WHAT TO WORK ON >>
Locate every line below that contains the word "high" and copy it.

═══

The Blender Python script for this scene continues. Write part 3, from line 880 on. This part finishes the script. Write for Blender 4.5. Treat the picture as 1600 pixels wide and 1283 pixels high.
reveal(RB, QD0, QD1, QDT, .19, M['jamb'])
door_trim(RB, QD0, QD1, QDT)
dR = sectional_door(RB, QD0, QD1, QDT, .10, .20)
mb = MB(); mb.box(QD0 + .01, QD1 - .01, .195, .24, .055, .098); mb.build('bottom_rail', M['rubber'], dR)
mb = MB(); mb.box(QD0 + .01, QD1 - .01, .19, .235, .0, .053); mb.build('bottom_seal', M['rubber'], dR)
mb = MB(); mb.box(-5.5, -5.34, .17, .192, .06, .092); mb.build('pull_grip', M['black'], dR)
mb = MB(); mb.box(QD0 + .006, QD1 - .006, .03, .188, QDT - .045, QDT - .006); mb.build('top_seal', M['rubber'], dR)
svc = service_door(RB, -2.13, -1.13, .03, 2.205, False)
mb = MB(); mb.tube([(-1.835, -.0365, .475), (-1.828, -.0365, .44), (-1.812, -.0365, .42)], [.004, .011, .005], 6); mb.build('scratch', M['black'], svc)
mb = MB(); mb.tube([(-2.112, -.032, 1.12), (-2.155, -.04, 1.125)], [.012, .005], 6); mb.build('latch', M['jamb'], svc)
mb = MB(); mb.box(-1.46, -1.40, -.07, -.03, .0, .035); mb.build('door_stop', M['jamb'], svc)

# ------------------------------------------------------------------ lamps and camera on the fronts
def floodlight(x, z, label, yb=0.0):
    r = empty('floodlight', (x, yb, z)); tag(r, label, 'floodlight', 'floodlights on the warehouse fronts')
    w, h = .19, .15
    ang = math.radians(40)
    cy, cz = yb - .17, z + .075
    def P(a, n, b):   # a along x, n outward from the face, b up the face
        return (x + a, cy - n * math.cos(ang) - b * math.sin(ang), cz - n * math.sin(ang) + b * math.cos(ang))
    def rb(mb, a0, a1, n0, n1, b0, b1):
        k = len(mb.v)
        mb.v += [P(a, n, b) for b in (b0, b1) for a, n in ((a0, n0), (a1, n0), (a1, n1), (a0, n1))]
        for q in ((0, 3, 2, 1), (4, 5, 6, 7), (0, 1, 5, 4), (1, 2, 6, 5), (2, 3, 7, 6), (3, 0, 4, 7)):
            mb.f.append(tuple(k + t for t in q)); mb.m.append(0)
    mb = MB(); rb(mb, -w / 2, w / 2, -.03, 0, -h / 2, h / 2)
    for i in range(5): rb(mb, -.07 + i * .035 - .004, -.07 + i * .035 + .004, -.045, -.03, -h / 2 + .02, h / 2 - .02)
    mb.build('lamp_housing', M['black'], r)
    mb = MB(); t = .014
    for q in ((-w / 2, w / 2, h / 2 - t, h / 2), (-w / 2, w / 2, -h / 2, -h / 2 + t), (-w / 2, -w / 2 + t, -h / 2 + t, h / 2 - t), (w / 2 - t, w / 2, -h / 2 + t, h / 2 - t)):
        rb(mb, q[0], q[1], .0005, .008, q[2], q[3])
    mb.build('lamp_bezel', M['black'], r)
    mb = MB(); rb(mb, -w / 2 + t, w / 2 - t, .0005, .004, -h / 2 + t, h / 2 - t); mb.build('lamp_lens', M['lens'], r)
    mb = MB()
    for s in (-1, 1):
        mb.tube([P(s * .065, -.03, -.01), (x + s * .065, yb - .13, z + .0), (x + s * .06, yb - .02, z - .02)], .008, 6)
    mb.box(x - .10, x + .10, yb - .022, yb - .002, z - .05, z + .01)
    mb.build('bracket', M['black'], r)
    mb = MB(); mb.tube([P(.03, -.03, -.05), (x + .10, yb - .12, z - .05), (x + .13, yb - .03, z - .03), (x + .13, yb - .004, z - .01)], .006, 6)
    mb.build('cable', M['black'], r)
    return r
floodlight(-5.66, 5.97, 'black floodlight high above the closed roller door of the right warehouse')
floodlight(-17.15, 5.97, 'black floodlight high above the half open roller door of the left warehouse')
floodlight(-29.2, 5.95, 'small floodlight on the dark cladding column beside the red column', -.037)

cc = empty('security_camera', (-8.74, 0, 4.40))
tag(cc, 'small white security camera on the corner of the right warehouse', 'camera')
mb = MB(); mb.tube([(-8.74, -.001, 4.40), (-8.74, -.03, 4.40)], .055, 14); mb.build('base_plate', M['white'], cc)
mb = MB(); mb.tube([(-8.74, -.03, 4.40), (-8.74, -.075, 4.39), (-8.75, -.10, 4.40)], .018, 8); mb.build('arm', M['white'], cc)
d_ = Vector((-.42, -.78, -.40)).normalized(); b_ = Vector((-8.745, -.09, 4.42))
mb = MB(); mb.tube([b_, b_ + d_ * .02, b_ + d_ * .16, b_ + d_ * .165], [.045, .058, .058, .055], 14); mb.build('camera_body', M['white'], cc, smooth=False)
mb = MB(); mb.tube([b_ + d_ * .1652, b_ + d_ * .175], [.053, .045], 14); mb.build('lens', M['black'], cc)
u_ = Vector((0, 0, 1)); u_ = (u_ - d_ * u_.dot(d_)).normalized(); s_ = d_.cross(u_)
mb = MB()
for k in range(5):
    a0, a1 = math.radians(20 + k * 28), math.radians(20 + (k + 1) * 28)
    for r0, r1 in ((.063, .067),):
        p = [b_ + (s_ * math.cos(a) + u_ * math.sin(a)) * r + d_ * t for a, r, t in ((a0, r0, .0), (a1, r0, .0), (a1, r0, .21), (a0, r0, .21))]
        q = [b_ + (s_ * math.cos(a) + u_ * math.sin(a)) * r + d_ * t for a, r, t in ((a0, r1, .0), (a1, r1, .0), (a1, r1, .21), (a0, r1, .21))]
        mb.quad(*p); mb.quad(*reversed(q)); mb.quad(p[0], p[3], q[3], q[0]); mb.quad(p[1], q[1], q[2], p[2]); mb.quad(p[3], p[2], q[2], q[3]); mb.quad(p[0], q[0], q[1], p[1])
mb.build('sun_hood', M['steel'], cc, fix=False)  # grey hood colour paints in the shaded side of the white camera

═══

REPLY >>
The Blender Python script for this scene continues. Write part 3, from line 880 on. This part finishes the script. Write for Blender 4.5. Treat the picture as 1600 pixels wide and 1283 pixels high.
floodlight(-5.66, 5.97, 'black floodlight high above the closed roller door of the right warehouse')
floodlight(-17.15, 5.97, 'black floodlight high above the half open roller door of the left warehouse')